Die veränderten Machtverhältnisse finden ihren Ausdruck auch bei der Neubesetzung an der Spitze der drei grossen bürgerlichen Parteien SVP, FDP und CVP. Während SVP-Präsident Albert Rösti per Befehlsausgabe aus Herrliberg «gewählt» wurde (so viel zum Demokratieverständnis der selbst ernannten Volkspartei), hatten Petra Gössi (FDP) und Gerhard Pfister (CVP) keine Gegenkandidaten, obwohl letzterer intern nicht nur Freunde hat.
Immerhin ist Pfister ein politisches Schwergewicht und sowohl intellektuell wie rhetorisch einer der herausragenden Köpfe in Bundesbern. Bei Petra Gössi besteht in dieser Hinsicht Luft nach oben. Das zeigte sich beim «Machtwechsel» vor einer Woche in Bern. Während ihr Vorgänger Philipp Müller, den manche vier Jahre zuvor nur widerwillig gewählt hatten, wie ein Rockstar gefeiert wurde und eine launige Abschiedsrede hielt, blieb Gössi bei ihrem Auftritt blass.
Für eine gute Zusammenarbeit dürfte dies kein Hindernis sein, eher im Gegenteil. Gössi und Pfister stehen weiter rechts als ihre Vorgänger, sie dürften gut mit dem umgänglichen Rösti harmonieren. Anders als bei den drei bisherigen Präsidenten, die «permanent auf Krawall gebürstet» waren, so der Tages-Anzeiger, dürfte die Suche nach dem Gemeinsamen dominieren. Wohin die Reise geht, ist absehbar: Mehr für Unternehmen, Bauern, Armee, Autofahrer, weniger für Umweltschutz, Entwicklungshilfe und Soziales.
Man darf die Macht der Präsidenten nicht über-, aber auch nicht unterschätzen. Sie können Pflöcke einschlagen und Richtungen vorgeben. Das neue bürgerliche Trio scheint gewillt, die günstige Gelegenheit zu ergreifen. Albert Rösti sprach im Interview mit der «Aargauer Zeitung» ausdrücklich von einem Neuanfang.
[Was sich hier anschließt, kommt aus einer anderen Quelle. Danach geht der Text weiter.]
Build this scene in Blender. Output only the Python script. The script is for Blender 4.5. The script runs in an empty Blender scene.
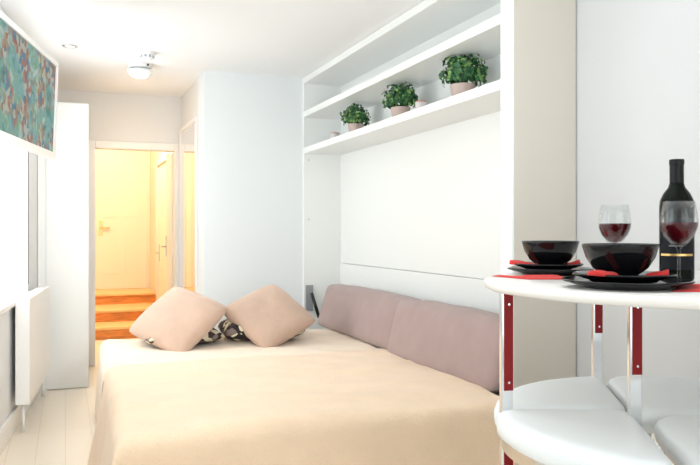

Er wisse zwar, dass die Abgrenzung schwieriger werde, wenn die Parteien näher zusammenrutschen: «Aber ich sehe deutlich mehr Vorteile darin, wenn sich die bürgerlichen Parteien wieder klar von Links abgrenzen.»
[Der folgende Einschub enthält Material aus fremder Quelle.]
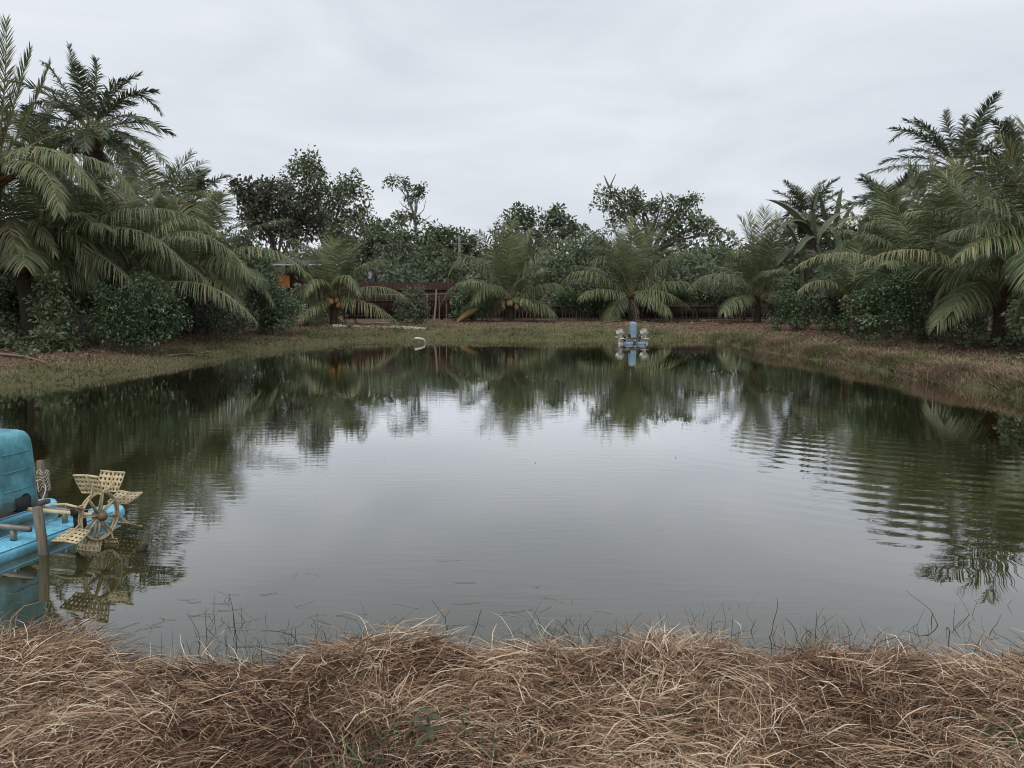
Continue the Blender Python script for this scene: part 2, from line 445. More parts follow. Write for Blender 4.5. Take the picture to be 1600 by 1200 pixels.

Dort müssten längst Gegenstrategien entwickelt werden. Doch die Linke agiert nicht, sie reagiert nur. Um wenn sie agieren will, läuft es schief, wie bei bei der SP-Delegiertenversammlung vor einer Woche in La Chaux-de-Fonds. Die Parteileitung wollte ihr einen «EWR 2.0» unterjubeln, um die Schweiz aus der europapolitischen «Sackgasse» zu befreien. Doch die Idee war dermassen unausgegoren, dass die Basis die Wundertüte postwendend an den Absender zurückschickte.
Ausserdem beschlossen die Delegierten die Unterstützung des Referendums gegen das revidierte Gesetz zur Überwachung des Post- und Fernmeldeverkehrs (BÜPF), mit nur einer Stimme Mehrheit. Damit desavouierten sie nicht nur ihre Justizministerin Simonetta Sommaruga, sondern auch die grosse Mehrheit der SP-Fraktion, die dem BÜPF im Parlament zugestimmt hatte. Statt den Bürgerlichen Paroli zu bieten, verfällt die Linke in ihre Tendenz zur Selbstsabotage.
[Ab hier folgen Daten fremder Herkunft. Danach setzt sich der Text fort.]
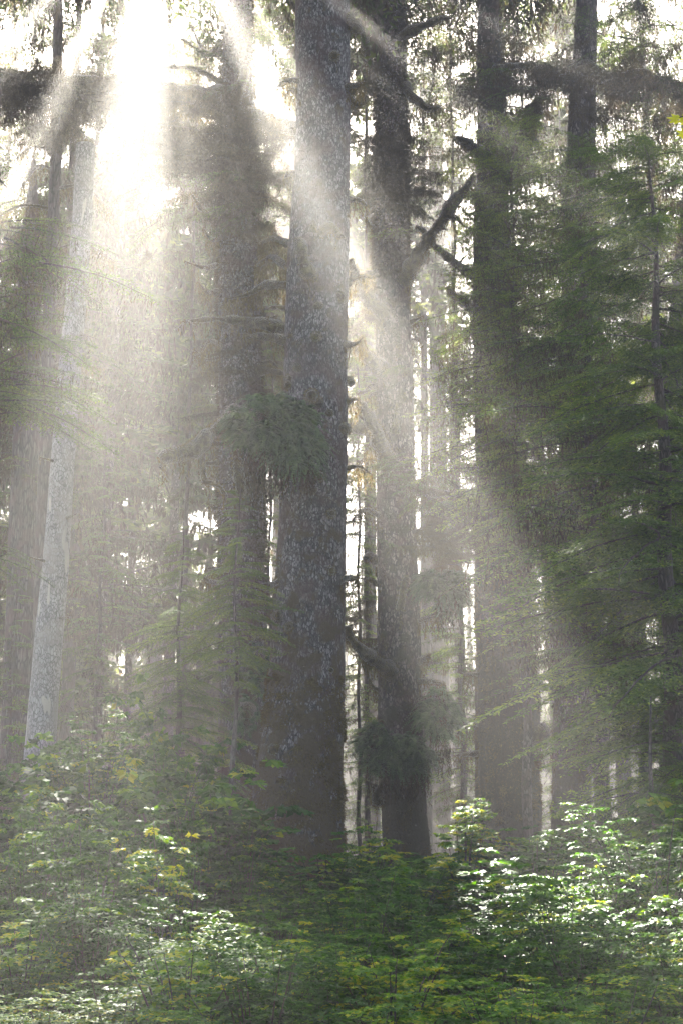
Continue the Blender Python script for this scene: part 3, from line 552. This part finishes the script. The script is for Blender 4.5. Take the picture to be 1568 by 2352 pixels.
twigs(t2, 42, [(548, 400, 82), (548, 700, 94), (557, 1300, 106), (556, 1700, 104)], 22, 3, 520, 1500)
twigs(t3, 45, [(897, 500, 80), (903, 800, 84), (909, 1200, 92), (917, 1600, 100)], 24, 4, 480, 1650)
twigs(t4, 50, [(1125, 450, 78), (1145, 1000, 112), (1162, 1700, 144)], 14, 5, 450, 1750)
twigs(t5, 48, [(1325, 300, 72), (1320, 1000, 76), (1313, 1780, 88)], 14, 6, 300, 1800)
twigs(t1, 35, [(743, 300, 124), (724, 900, 147), (706, 1500, 168)], 12, 7, 100, 1400)
# ---- other trunks
t7 = tree('cedar_tree', 'dark reddish trunk at the left edge behind the pale one', 52, 35, 1850)
trunk(t7, 52, [(70, 600, 52), (60, 1000, 60), (48, 1400, 66), (38, 1700, 72), (35, 1850, 76)], M_cedar, n=70, dz=.12, lump=.04, seed=7, top=30)
conifer(t7, P(60, 600, 52)[0], 52, 14, 30, 3.2, 46, MIDH, MATS_F, carve=True)
t8 = tree('cedar_tree', 'dark trunk at the right edge behind the hemlocks', 44, 1560, 1850)
trunk(t8, 44, [(1600, 300, 40), (1550, 800, 50), (1542, 1200, 60), (1550, 1600, 70), (1555, 1850, 80)], M_cedar, n=70, dz=.12, lump=.05, seed=8, top=42)
conifer(t8, P(1530, 600, 44)[0], 44, 12, 42, 3.6, 70, MIDH, MATS_F)
t10 = tree('cedar_tree', 'straight pale grey trunk seen between the slender and mossy trunks', 105, 1010, 1900)
trunk(t10, 105, [(1000, 300, 32), (1004, 900, 38), (1008, 1500, 42), (1010, 1880, 46)], M_cedar, n=60, dz=.15, lump=.03, seed=9, top=60)
conifer(t10, P(1004, 600, 105)[0], 105, 38, 60, 4.2, 60, MIDH, MATS_F, carve=True)
t11 = tree('cedar_tree', 'thin distant grey trunk just right of the thickest trunk', 108, 846, 1900)
trunk(t11, 108, [(853, 700, 20), (850, 1100, 26), (848, 1500, 32), (846, 1880, 36)], M_cedar, n=50, dz=.15, lump=.03, seed=10, top=50)
conifer(t11, P(850, 600, 108)[0], 108, 34, 60, 4, 50, FAR, MATS_F, carve=True)

# ---- young hemlocks
def young(label, x, ytop, D, rad, n, T, tone=0.0, lean=0.0, zlow=.8, tr=.16, mats=MATS_N, name='hemlock_tree', taper=.8, bottom=.5, trn=M_twig, carve=False):
    top = P(x, ytop, D); t = thing(name, label, 'tree', (top[0], D, float(ground_z(top[0], D)) - .2)); h = top[2]
    g = Geo(); zz = np.linspace(t.location.z, h, 40); bx = top[0] + lean * (zz - h)
    tube(g, np.stack([bx + .05 * np.sin(zz * 1.3), np.full(40, D), zz], 1), np.interp(zz, [zz[0], h], [tr, .015]), 10, 0, .5, .1, 3); g.build('trunk', trn, t, loc=t.location, smooth=True)
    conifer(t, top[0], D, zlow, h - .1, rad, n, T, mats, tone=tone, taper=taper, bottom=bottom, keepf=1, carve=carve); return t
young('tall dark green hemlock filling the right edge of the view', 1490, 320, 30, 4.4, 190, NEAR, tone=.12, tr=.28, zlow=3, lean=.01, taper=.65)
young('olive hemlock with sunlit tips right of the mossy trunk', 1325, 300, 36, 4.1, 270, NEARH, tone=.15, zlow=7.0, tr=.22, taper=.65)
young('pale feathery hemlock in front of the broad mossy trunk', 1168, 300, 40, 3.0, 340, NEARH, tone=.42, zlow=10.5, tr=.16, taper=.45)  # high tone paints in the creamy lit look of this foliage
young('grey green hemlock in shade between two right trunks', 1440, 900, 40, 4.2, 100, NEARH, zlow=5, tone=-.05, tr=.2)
young('low dark hemlock at the right behind the shrubs', 1490, 1600, 27, 2.0, 60, FEATH, zlow=1.0, tone=-.15, tr=.08)
young('bright green hemlock beside the left flank of the thickest trunk', 548, 1120, 33.4, 1.75, 80, NEAR, zlow=6.2, tone=.15, tr=.08)
young('misty hemlock left of the mossy bough', 420, 1200, 40, 2.8, 110, NEAR, zlow=2.5, tone=.1, tr=.12)
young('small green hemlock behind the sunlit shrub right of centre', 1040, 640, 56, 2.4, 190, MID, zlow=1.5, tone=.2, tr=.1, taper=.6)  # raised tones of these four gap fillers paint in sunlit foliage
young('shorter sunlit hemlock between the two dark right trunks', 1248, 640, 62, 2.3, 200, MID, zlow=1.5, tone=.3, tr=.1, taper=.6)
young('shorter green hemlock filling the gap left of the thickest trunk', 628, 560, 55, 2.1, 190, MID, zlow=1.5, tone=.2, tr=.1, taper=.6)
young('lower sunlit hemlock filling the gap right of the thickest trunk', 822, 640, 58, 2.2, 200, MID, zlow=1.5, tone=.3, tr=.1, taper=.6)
young('hazy hemlock deep behind the pale leaning trunk', 250, 900, 60, 3.5, 70, MID, zlow=2.5, tone=0, tr=.14)
young('small hemlock between the pale trunk and the left edge', 40, 1300, 48, 2.2, 50, MID, zlow=2.5, tone=0, tr=.1)
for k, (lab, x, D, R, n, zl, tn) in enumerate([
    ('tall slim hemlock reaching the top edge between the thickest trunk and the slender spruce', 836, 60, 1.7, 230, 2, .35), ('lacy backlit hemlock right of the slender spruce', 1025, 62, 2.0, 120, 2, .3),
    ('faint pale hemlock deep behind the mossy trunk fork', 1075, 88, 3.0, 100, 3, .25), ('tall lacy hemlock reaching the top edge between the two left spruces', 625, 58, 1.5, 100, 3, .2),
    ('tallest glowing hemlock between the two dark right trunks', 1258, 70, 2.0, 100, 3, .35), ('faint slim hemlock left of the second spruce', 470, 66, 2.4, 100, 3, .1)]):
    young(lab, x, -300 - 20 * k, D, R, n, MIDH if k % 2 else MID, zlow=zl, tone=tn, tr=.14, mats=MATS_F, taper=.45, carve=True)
# foliage entering from the left edge
tl = thing('hemlock_tree', 'dark hemlock reaching in from the left edge', 'tree', (P(-70, 1900, 31)[0], 31, .4))
g = Geo(); x0 = P(-70, 900, 31)[0]; tube(g, [(x0, 31, z) for z in np.linspace(.3, 46, 40)], np.linspace(.3, .05, 40), 12, 0, .5, .08); g.build('trunk', M_spruce2, tl, loc=tl.location, smooth=True)
crown_px(tl, scatter(-90, 420, 100, 1000, 31, 60, .75, NEARH, tone=.0) + scatter(-80, 700, 40, 1000, 30.5, 16, .7, NEAR, az=0) + scatter(-60, 1230, 80, 1320, 31, 8, .5, FEATH))
conifer(tl, x0, 31, 25, 46, 6, 150, MIDH, MATS_F, carve=True, bottom=.8, taper=.5)  # unseen top, carried higher to block sun at the left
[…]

Andere Parteien sind kaum besser. Die Grünen sind so gut wie unsichtbar, ebenso die vor vier Jahren noch gefeierte «neue Mitte». Die BDP macht nur noch dadurch von sich reden, dass sie regelmässig Wahlen verliert. Das erleichtert es den drei «Grossen», ihre Agenda durchzusetzen. Der «bürgerliche Schulterschluss», im März 2015 mit viel Brimborium zelebriert und nur drei Monate später von SVP-Präsident Toni Brunner mit Getöse aufgekündigt, ist Realität geworden.
Natürlich hat die Einigkeit Grenzen. In gesellschaftspolitischen Fragen wird die FDP ausscheren, bei sozialen Themen könnte die CVP andere Akzente setzen. Und bei Themen wie Rechtsstaatlichkeit und Europapolitik wird die SVP gegen ihre «Partner» antreten. In der Wirtschafts- und Finanzpolitik aber wird die «Dreierbande» ihre Macht ausspielen.
Die Linke wirkt hilflos. Auf sie kommen harte Jahre zu, in denen sie vorwiegend mit Abwehrarbeit beschäftigt sein wird.